People most likely to choose the last option you give them
When purchasing additional things or services, people are most likely to choose the last option you give them. This trick is taught a lot in sales. You present the more expensive item last so that people buy the last option they heard.
At the End of Your Critique Tell Something Good
When you’re criticizing someone, an employee or a friend or anyone, at the end of your critique tell something good with compliments about the person. It makes them feel better about your meeting, even though they received important feedback for performance improvement.
Avoid irritating people by not using the word “you”
If you work with clients or customers, prevent them from getting defensive and angry by not using the word “you”. It’s not “you didn’t send the attachment”, it’s “the attachment didn’t arrived”. Don’t blame them, blame the thing you’re talking about. I don’t see the attachment you sent. Could you please send it to me again?” No blame. Acknowledges their prior effort as an unquestioned truth.
While debating, avoid “you” statements. If your goal is to persuade a person, use neutral language to avoid that as best as possible.
Thank people for their time rather than apologize for wasting it.
When you need someone to wait a moment as you do something, or you have to finish something, say “Thank you for your patience” instead of “sorry for the wait”. Stop apologizing unless you’ve actually hurt someone. Thank people for their time rather than apologize for wasting it. If you’re apologizing then something’s wrong. If you’re thanking them something is right.
People More Likely Remember the First Item on a List
The Primacy Effect is a psychological trick that people more likely remember the first item on a list or speech and the Regency Effect is a psychological trick that people more likely to remember the last item on a list or speech.

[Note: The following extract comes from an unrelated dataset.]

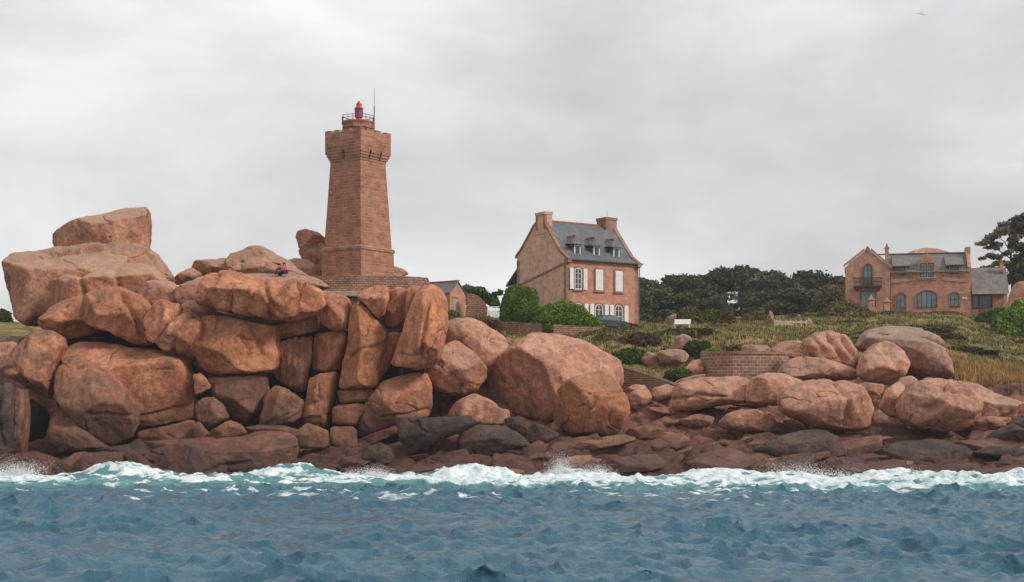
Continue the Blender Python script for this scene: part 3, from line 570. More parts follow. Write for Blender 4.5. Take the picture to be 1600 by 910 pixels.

The primacy effect describes the tendency to weigh information learned first more heavily than information learned later. When a person encounters a topic for the first time, the communication is perceived as novel and causes high activation. Any subsequent communication on the same topic produces less activation, and so the person will react according to the initial communication in an attempt to experience the higher activation.
Just Five Minutes
If you have trouble motivating yourself to do something like learn a skill (instrument, language etc.) tell yourself, “Ok, I’ll sit down and do this for just five minutes now!”
A lot of the time you’ll end up going for much longer than five minutes, but even if you don’t it’s still five minutes of practice in whatever the heck you wanted to learn in the first place.